Linear optics only allows every possible quantum operation for one photon or one port
Julio Jos\'e Moyano-Fern\'andez, Juan Carlos Garcia-Escartin

TL;DR
This paper demonstrates that linear optical systems can only implement arbitrary quantum operations in single-photon or single-mode scenarios, highlighting fundamental limitations for multi-photon and multi-mode quantum evolutions.
Contribution
It proves that universal quantum operations are impossible with linear optics unless involving only one photon or one mode, clarifying the scope of linear optical quantum computing.
Findings
Single-photon evolution can realize any unitary operation.
Single-mode evolution corresponds to trivial phase shifts.

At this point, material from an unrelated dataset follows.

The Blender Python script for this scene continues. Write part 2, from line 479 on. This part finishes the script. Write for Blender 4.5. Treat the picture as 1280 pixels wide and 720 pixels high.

Multi-photon and multi-mode evolutions cannot be fully implemented with linear optics.
Abstract
We study the evolution of the quantum state of photons in different modes when they go through a lossless linear optical system. We show that there are quantum evolution operators that cannot be built with linear optics alone unless the number of photons or the number of modes is equal to one. The evolution for single photons can be controlled with the known realization of any unitary proved by Reck, Zeilinger, Bernstein and Bertani. The evolution for a single mode corresponds to the trivial evolution in a phase shifter. We analyze these two cases and prove that any other combination of the number of photons and modes produces a Hilbert state too big for the linear optics system to give any desired evolution.